In rural North Georgia two decades after the Civil War, thirteen-year-old Lulu Hurst reaches high into her father’s bookshelf and pulls out an obscure book, The Truth of Mesmeric Influence. Deemed gangly and undesirable, Lulu wants more than a lifetime of caring for her disabled baby brother, Leo, with whom she shares a profound and supernatural mental connection.
“I only wanted to be Lulu Hurst, the girl who captivated her brother until he could walk and talk and stand tall on his own. Then I would be the girl who could leave.”
Lulu begins to “captivate” her friends and family, controlling their thoughts and actions for brief moments at a time.
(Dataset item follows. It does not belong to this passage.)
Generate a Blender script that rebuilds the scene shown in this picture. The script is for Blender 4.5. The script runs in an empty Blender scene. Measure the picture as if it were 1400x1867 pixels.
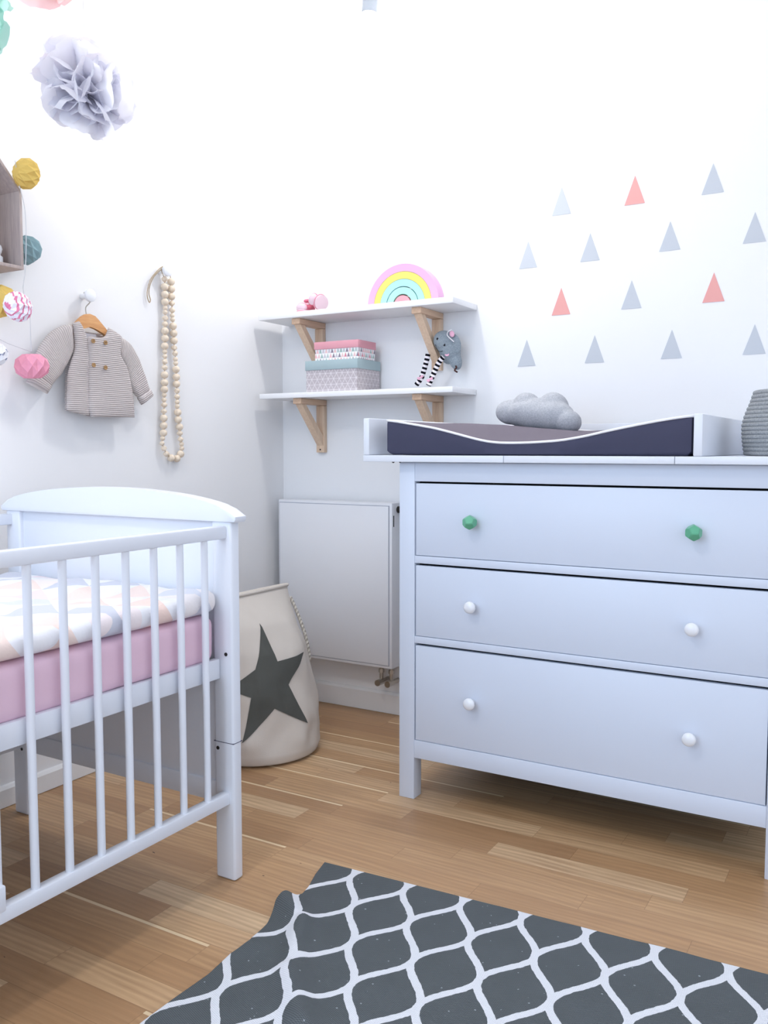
import bpy, bmesh, math, random
from mathutils import Vector, Matrix, noise
PI = math.pi
SC = bpy.context.scene
COL = SC.collection
random.seed(7)

# ------------------------------------------------------------------ camera
cam_data = bpy.data.cameras.new('camera')
cam = bpy.data.objects.new('camera', cam_data); COL.objects.link(cam)
cam.location = (2.0944, -2.7858, 0.98)
cam.rotation_euler = (math.radians(90 - 4.08), 0, math.radians(30.425))
cam_data.sensor_fit = 'VERTICAL'; cam_data.sensor_height = 36.0
cam_data.lens = 1605 / 1867 * 36
cam_data.clip_start = 0.02
SC.camera = cam

# ------------------------------------------------------------------ light
SC.view_settings.view_transform = 'Standard'
SC.view_settings.look = 'None'
SC.view_settings.gamma = 1
SC.view_settings.exposure = 0.28
SC.view_settings.use_curve_mapping = False
world = bpy.data.worlds.new('world'); SC.world = world
world.use_nodes = True
world.node_tree.nodes['Background'].inputs[0].default_value = (0.78, 0.86, 1.0, 1)
world.node_tree.nodes['Background'].inputs[1].default_value = 1.15

def lamp(name, kind, loc, power, color, size=0.1, target=None, **kw):
    d = bpy.data.lights.new(name, kind); d.energy = power; d.color = color
    o = bpy.data.objects.new(name, d); COL.objects.link(o); o.location = loc
    if kind == 'AREA':
        d.shape = 'RECTANGLE'; d.size = size[0]; d.size_y = size[1]
    else:
        d.shadow_soft_size = size
    if target is not None:
        o.rotation_euler = (Vector(target) - Vector(loc)).to_track_quat('-Z', 'Y').to_euler()
    for k, v in kw.items(): setattr(d, k, v)
    return o
# daylight of the window behind the camera, and the ceiling spots of the room
lamp('window_daylight', 'AREA', (0.6, -4.4, 1.75), 30, (0.50, 0.72, 1.0), (1.8, 1.7), (0.9, 0, 1.0))
L1 = (0.66, -0.43, 2.26)
L2 = (1.75, -1.25, 2.40)
L3 = (0.95, -2.35, 2.45)
lamp('spot_bulb', 'POINT', L1, 14.5, (1.0, 0.98, 0.96), 0.05)
lamp('spot_bulb', 'POINT', L2, 1.2, (1.0, 0.98, 0.96), 0.06)
lamp('spot_bulb', 'POINT', L3, 16, (1.0, 0.97, 0.95), 0.08)

# ------------------------------------------------------------------ materials
def lin(h):
    if isinstance(h, str):
        h = h.lstrip('#'); c = [int(h[i:i+2], 16)/255 for i in (0, 2, 4)]
        return tuple((x/12.92 if x <= .04045 else ((x+.055)/1.055)**2.4) for x in c) + (1,)
    return tuple(h) + (1,)
class NT:
    def __init__(s, name):
        s.m = bpy.data.materials.new(name); s.m.use_nodes = True; s.t = s.m.node_tree
        s.b = s.t.nodes['Principled BSDF']
    def n(s, typ, **kw):
        o = s.t.nodes.new(typ)
        for k, v in kw.items(): setattr(o, k, v)
        return o
    def link(s, a, b): s.t.links.new(a, b)
    def put(s, sock, v):
        if hasattr(v, 'is_output'): s.link(v, sock)
        else: sock.default_value = v
    def math(s, op, a, b=None, c=None, clamp=False):
        o = s.n('ShaderNodeMath', operation=op); o.use_clamp = clamp
        s.put(o.inputs[0], a)
        if b is not None: s.put(o.inputs[1], b)
        if c is not None: s.put(o.inputs[2], c)
        return o.outputs[0]
    def mix(s, f, a, b, mode='MIX'):
        o = s.n('ShaderNodeMix', data_type='RGBA', blend_type=mode)
        s.put(o.inputs[0], f); s.put(o.inputs[6], a); s.put(o.inputs[7], b)
        return o.outputs[2]
    def ramp(s, f, stops, interp='LINEAR'):
        o = s.n('ShaderNodeValToRGB'); cr = o.color_ramp; cr.interpolation = interp
        while len(cr.elements) < len(stops): cr.elements.new(0.5)
        for e, (p, c) in zip(cr.elements, stops): e.position = p; e.color = lin(c)
        s.put(o.inputs[0], f); return o.outputs[0]
    def coord(s, which='Object'): return s.n('ShaderNodeTexCoord').outputs[which]
    def sep(s, v):
        o = s.n('ShaderNodeSeparateXYZ'); s.link(v, o.inputs[0]); return o.outputs
    def comb(s, x, y, z=0.0):
        o = s.n('ShaderNodeCombineXYZ')
        for i, v in enumerate((x, y, z)): s.put(o.inputs[i], v)
        return o.outputs[0]
    def noise(s, vec, scale, detail=3, rough=.5, out='Fac'):
        o = s.n('ShaderNodeTexNoise'); s.link(vec, o.inputs['Vector'])
        o.inputs['Scale'].default_value = scale; o.inputs['Detail'].default_value = detail
        o.inputs['Roughness'].default_value = rough
        return o.outputs[out]
    def white(s, vec):
        o = s.n('ShaderNodeTexWhiteNoise'); s.link(vec, o.inputs['Vector']); return o.outputs['Value']
    def bump(s, h, strength=.3, dist=.002):
        o = s.n('ShaderNodeBump'); s.link(h, o.inputs['Height'])
        o.inputs['Strength'].default_value = strength; o.inputs['Distance'].default_value = dist
        s.link(o.outputs[0], s.b.inputs['Normal'])
    def base(s, c, rough=.5, spec=.5, metal=0.):
        s.put(s.b.inputs['Base Color'], lin(c) if isinstance(c, (str, tuple, list)) else c)
        s.b.inputs['Roughness'].default_value = rough
        s.b.inputs['Specular IOR Level'].default_value = spec
        s.b.inputs['Metallic'].default_value = metal

def plain(name, c, rough=.5, spec=.5, metal=0., nz=None, var=0.04):
    t = NT(name)
    co = t.coord()
    f = t.noise(co, 9, 3)
    hi = lin(c); lo = tuple(x*(1-var) for x in hi[:3]) + (1,)
    t.base(t.mix(f, lo, hi), rough, spec, metal)
    if nz: t.bump(t.noise(co, nz[0], 4), nz[1], nz[2])
    return t.m

M = {}
M['wall'] = plain('wall_paint', '#f0f0f1', .85, .2, nz=(260, .08, .001), var=.012)
M['ceil'] = plain('ceiling_paint', '#f4f4f4', .9, .2)
M['trim'] = plain('trim_paint', '#eeeeee', .45, .4)
M['lacquer'] = plain('white_lacquer', '#d5ddeb', .38, .45, nz=(90, .03, .001), var=.01)
M['tray'] = plain('tray_lacquer', '#e2e6ee', .38, .45, var=.01)
M['lamp'] = plain('lamp_enamel', '#868c95', .4, .5, var=0)
M['crib'] = plain('crib_paint', '#e6eaf2', .33, .5, nz=(60, .03, .001), var=.01)
M['shelf'] = plain('shelf_foil', '#f1f1f2', .42, .4, var=.01)
M['dark'] = plain('recess_shade', '#15161a', .9, .1)  # near-black: shade of gaps, slot and holes put into the colour
M['knobw'] = plain('white_ceramic', '#eceef2', .12, .6, var=0)
M['knobg'] = plain('green_ceramic', '#62b08c', .28, .5, var=.05)
M['metal'] = plain('brushed_metal', '#b9b2a8', .3, .5, 1.0)
M['dmetal'] = plain('dark_metal', '#3c3a38', .4, .5, .8)
M['radiator'] = plain('radiator_enamel', '#e9eaee', .35, .5, var=.01)
M['plastic'] = plain('white_plastic', '#f0f1f2', .4, .5, var=0)
M['pink'] = plain('pink_cotton', '#eccada', .9, .15, nz=(420, .15, .001))
M['piping'] = plain('white_piping', '#f3f3f6', .7, .2)
M['mat_side'] = plain('charcoal_cotton', '#4b4c60', .95, .1, nz=(500, .2, .001), var=.08)
M['mat_top'] = plain('mat_top_cotton', '#79727c', .95, .1, nz=(500, .2, .001), var=.05)
M['rope'] = plain('cotton_rope', '#c9c3b6', .9, .1, nz=(600, .5, .002))
M['canvas'] = plain('canvas_fabric', '#d9d2ca', .95, .1, nz=(420, .35, .001), var=.06)
M['star'] = plain('star_print', '#5c5e5b', .9, .1, nz=(420, .3, .001), var=.06)
M['pinklid'] = plain('pink_card', '#dfa0ab', .7, .2)
M['greylid'] = plain('sage_card', '#a9bcc0', .7, .2)
M['cord'] = plain('white_cord', '#d9d9dc', .8, .2)
M['leather'] = plain('beige_cord', '#b8a58c', .8, .2)
M['black'] = plain('black_thread', '#17161a', .6, .3)
M['blush'] = plain('blush_felt', '#f0b9cf', .9, .1)
M['whitefelt'] = plain('white_felt', '#f2eef2', .9, .1)
M['browntuft'] = plain('brown_ribbon', '#4a2c2a', .8, .2)
M['triG'] = plain('grey_decal', '#c4c9d0', .6, .3, var=.02)
M['triP'] = plain('coral_decal', '#e8a7a2', .6, .3, var=.02)
M['shoe'] = plain('pink_canvas', '#dc7890', .8, .2, nz=(400, .2, .001))
M['rubber'] = plain('white_rubber', '#dcc2cd', .5, .4)
M['groove'] = plain('groove_shade', '#a9adba', .6, .3)
M['felt'] = None

def wood(name, a, b, axis='Y', scale=14, rough=.55):
    t = NT(name); co = t.coord()
    mp = t.n('ShaderNodeMapping'); t.link(co, mp.inputs[0])
    sc = {'X': (1, 9, 9), 'Y': (9, 1, 9), 'Z': (9, 9, 1)}[axis]
    mp.inputs['Scale'].default_value = sc
    f = t.noise(mp.outputs[0], scale, 4, .6)
    t.base(t.ramp(f, [(.3, a), (.7, b)]), rough, .3)
    t.bump(f, .1, .001); return t.m
M['birchY'] = wood('birch_along_y', '#d3b094', '#e0c1a5', 'Y')
M['birchZ'] = wood('birch_along_z', '#d8ba9f', '#e6ccb2', 'Z')
M['hanger'] = wood('hanger_wood', '#c98f5c', '#dca873', 'Y')
M['bead'] = wood('bead_wood', '#dfcdb8', '#eedfca', 'Z', 20)
M['button'] = wood('button_wood', '#9c7a52', '#b99468', 'Y', 30)
M['house'] = wood('house_wood', '#aa9b98', '#bfb0aa', 'Z')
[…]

After Lulu convinces a cousin she conducts electricity with her touch, her father sees a unique opportunity. He grooms his tall and indelicate daughter into an electrifying new woman: The Magnetic Girl. Lulu travels the Eastern seaboard, captivating enthusiastic crowds by lifting grown men in parlor chairs and throwing them across the stage with her “electrical charge.”
While adjusting to life on the vaudeville stage, Lulu harbors a secret belief that she can use her newfound gifts, as well as her growing notoriety, to heal her brother. As she delves into the mysterious book’s pages, she discovers keys to her father’s past and her own future—but how will she harness its secrets to heal her family?
Gorgeously envisioned, The Magnetic Girl is set at a time when the emerging presence of electricity raised suspicions about the other-worldly gospel of Spiritualism, and when women’s desire for political, cultural, and sexual presence electrified the country. Squarely in the realm of Emma Donoghue’s The Wonder and Leslie Parry’s Church of Marvels, The Magnetic Girl is a unique portrait of a forgotten period in history, seen through the story of one young woman’s power over her family, her community, and ultimately, herself.